WRITTEN INSTRUCTION:
Copy out each line below exactly as it appears.

— begin DATASET SECTION —

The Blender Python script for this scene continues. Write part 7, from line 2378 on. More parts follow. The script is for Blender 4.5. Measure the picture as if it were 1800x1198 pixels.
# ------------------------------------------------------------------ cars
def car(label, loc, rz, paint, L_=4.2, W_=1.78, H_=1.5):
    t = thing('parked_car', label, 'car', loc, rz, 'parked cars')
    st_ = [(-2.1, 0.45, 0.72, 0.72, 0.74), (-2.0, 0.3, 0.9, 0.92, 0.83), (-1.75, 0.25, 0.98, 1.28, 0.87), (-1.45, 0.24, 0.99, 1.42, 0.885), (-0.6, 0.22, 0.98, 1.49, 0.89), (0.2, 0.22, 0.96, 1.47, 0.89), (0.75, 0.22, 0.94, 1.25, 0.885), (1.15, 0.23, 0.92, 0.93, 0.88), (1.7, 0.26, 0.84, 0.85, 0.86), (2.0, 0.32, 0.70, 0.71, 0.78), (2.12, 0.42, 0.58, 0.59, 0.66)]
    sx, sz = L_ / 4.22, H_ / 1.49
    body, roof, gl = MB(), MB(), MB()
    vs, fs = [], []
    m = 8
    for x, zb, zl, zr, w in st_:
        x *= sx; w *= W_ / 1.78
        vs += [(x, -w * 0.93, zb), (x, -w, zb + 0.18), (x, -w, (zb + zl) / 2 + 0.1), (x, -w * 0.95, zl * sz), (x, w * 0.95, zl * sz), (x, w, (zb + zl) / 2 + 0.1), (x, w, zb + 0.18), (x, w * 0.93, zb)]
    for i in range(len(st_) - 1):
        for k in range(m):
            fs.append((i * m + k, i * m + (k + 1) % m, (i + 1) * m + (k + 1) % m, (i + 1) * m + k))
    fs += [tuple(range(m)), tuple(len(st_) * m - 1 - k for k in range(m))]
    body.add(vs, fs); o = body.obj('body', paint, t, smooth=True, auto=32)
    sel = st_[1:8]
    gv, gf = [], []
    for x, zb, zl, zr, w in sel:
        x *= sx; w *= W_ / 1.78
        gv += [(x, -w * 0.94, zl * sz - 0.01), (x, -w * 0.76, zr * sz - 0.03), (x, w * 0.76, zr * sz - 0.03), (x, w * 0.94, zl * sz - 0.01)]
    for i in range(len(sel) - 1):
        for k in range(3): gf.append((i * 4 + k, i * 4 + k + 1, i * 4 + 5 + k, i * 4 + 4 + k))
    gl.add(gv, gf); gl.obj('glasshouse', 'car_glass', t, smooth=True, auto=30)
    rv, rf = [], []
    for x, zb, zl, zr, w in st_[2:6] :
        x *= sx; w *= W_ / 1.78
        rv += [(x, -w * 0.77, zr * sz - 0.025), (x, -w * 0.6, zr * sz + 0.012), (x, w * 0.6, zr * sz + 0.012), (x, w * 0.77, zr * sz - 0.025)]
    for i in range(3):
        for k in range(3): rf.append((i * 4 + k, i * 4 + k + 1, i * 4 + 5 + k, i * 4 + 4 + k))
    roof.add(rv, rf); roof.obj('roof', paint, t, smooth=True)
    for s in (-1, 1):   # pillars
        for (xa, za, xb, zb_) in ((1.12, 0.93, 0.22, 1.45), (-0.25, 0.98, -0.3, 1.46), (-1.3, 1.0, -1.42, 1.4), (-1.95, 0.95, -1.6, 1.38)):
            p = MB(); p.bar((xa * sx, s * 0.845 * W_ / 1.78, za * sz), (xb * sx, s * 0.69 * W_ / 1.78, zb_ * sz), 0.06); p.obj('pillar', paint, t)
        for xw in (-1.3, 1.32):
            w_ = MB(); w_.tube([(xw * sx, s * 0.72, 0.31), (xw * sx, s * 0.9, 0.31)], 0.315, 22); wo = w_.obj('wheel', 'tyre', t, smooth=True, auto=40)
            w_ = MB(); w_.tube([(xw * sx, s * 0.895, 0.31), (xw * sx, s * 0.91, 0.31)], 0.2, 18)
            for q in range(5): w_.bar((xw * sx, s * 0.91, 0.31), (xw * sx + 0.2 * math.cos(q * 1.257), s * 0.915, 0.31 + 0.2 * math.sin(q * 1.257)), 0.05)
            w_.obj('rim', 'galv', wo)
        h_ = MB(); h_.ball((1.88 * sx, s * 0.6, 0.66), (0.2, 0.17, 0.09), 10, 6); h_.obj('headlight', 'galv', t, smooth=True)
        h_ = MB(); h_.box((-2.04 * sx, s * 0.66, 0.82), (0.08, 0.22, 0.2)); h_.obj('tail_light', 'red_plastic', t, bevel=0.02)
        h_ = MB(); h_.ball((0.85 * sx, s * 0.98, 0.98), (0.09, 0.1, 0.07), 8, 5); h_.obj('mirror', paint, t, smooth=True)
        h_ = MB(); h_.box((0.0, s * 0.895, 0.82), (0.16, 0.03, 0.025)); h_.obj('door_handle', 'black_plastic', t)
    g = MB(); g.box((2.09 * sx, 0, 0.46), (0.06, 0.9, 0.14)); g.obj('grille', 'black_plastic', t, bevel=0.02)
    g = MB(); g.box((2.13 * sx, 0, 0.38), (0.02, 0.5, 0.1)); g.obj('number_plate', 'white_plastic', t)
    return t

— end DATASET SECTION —

TASK RESULT:
The Blender Python script for this scene continues. Write part 7, from line 2378 on. More parts follow. The script is for Blender 4.5. Measure the picture as if it were 1800x1198 pixels.
# ------------------------------------------------------------------ cars
def car(label, loc, rz, paint, L_=4.2, W_=1.78, H_=1.5):
    t = thing('parked_car', label, 'car', loc, rz, 'parked cars')
    st_ = [(-2.1, 0.45, 0.72, 0.72, 0.74), (-2.0, 0.3, 0.9, 0.92, 0.83), (-1.75, 0.25, 0.98, 1.28, 0.87), (-1.45, 0.24, 0.99, 1.42, 0.885), (-0.6, 0.22, 0.98, 1.49, 0.89), (0.2, 0.22, 0.96, 1.47, 0.89), (0.75, 0.22, 0.94, 1.25, 0.885), (1.15, 0.23, 0.92, 0.93, 0.88), (1.7, 0.26, 0.84, 0.85, 0.86), (2.0, 0.32, 0.70, 0.71, 0.78), (2.12, 0.42, 0.58, 0.59, 0.66)]
    sx, sz = L_ / 4.22, H_ / 1.49
    body, roof, gl = MB(), MB(), MB()
    vs, fs = [], []
    m = 8
    for x, zb, zl, zr, w in st_:
        x *= sx; w *= W_ / 1.78
        vs += [(x, -w * 0.93, zb), (x, -w, zb + 0.18), (x, -w, (zb + zl) / 2 + 0.1), (x, -w * 0.95, zl * sz), (x, w * 0.95, zl * sz), (x, w, (zb + zl) / 2 + 0.1), (x, w, zb + 0.18), (x, w * 0.93, zb)]
    for i in range(len(st_) - 1):
        for k in range(m):
            fs.append((i * m + k, i * m + (k + 1) % m, (i + 1) * m + (k + 1) % m, (i + 1) * m + k))
    fs += [tuple(range(m)), tuple(len(st_) * m - 1 - k for k in range(m))]
    body.add(vs, fs); o = body.obj('body', paint, t, smooth=True, auto=32)
    sel = st_[1:8]
    gv, gf = [], []
    for x, zb, zl, zr, w in sel:
        x *= sx; w *= W_ / 1.78
        gv += [(x, -w * 0.94, zl * sz - 0.01), (x, -w * 0.76, zr * sz - 0.03), (x, w * 0.76, zr * sz - 0.03), (x, w * 0.94, zl * sz - 0.01)]
    for i in range(len(sel) - 1):
        for k in range(3): gf.append((i * 4 + k, i * 4 + k + 1, i * 4 + 5 + k, i * 4 + 4 + k))
    gl.add(gv, gf); gl.obj('glasshouse', 'car_glass', t, smooth=True, auto=30)
    rv, rf = [], []
    for x, zb, zl, zr, w in st_[2:6] :
        x *= sx; w *= W_ / 1.78
        rv += [(x, -w * 0.77, zr * sz - 0.025), (x, -w * 0.6, zr * sz + 0.012), (x, w * 0.6, zr * sz + 0.012), (x, w * 0.77, zr * sz - 0.025)]
    for i in range(3):
        for k in range(3): rf.append((i * 4 + k, i * 4 + k + 1, i * 4 + 5 + k, i * 4 + 4 + k))
    roof.add(rv, rf); roof.obj('roof', paint, t, smooth=True)
    for s in (-1, 1):   # pillars
        for (xa, za, xb, zb_) in ((1.12, 0.93, 0.22, 1.45), (-0.25, 0.98, -0.3, 1.46), (-1.3, 1.0, -1.42, 1.4), (-1.95, 0.95, -1.6, 1.38)):
            p = MB(); p.bar((xa * sx, s * 0.845 * W_ / 1.78, za * sz), (xb * sx, s * 0.69 * W_ / 1.78, zb_ * sz), 0.06); p.obj('pillar', paint, t)
        for xw in (-1.3, 1.32):
            w_ = MB(); w_.tube([(xw * sx, s * 0.72, 0.31), (xw * sx, s * 0.9, 0.31)], 0.315, 22); wo = w_.obj('wheel', 'tyre', t, smooth=True, auto=40)
            w_ = MB(); w_.tube([(xw * sx, s * 0.895, 0.31), (xw * sx, s * 0.91, 0.31)], 0.2, 18)
            for q in range(5): w_.bar((xw * sx, s * 0.91, 0.31), (xw * sx + 0.2 * math.cos(q * 1.257), s * 0.915, 0.31 + 0.2 * math.sin(q * 1.257)), 0.05)
            w_.obj('rim', 'galv', wo)
        h_ = MB(); h_.ball((1.88 * sx, s * 0.6, 0.66), (0.2, 0.17, 0.09), 10, 6); h_.obj('headlight', 'galv', t, smooth=True)
        h_ = MB(); h_.box((-2.04 * sx, s * 0.66, 0.82), (0.08, 0.22, 0.2)); h_.obj('tail_light', 'red_plastic', t, bevel=0.02)
        h_ = MB(); h_.ball((0.85 * sx, s * 0.98, 0.98), (0.09, 0.1, 0.07), 8, 5); h_.obj('mirror', paint, t, smooth=True)
        h_ = MB(); h_.box((0.0, s * 0.895, 0.82), (0.16, 0.03, 0.025)); h_.obj('door_handle', 'black_plastic', t)
    g = MB(); g.box((2.09 * sx, 0, 0.46), (0.06, 0.9, 0.14)); g.obj('grille', 'black_plastic', t, bevel=0.02)
    g = MB(); g.box((2.13 * sx, 0, 0.38), (0.02, 0.5, 0.1)); g.obj('number_plate', 'white_plastic', t)
    return t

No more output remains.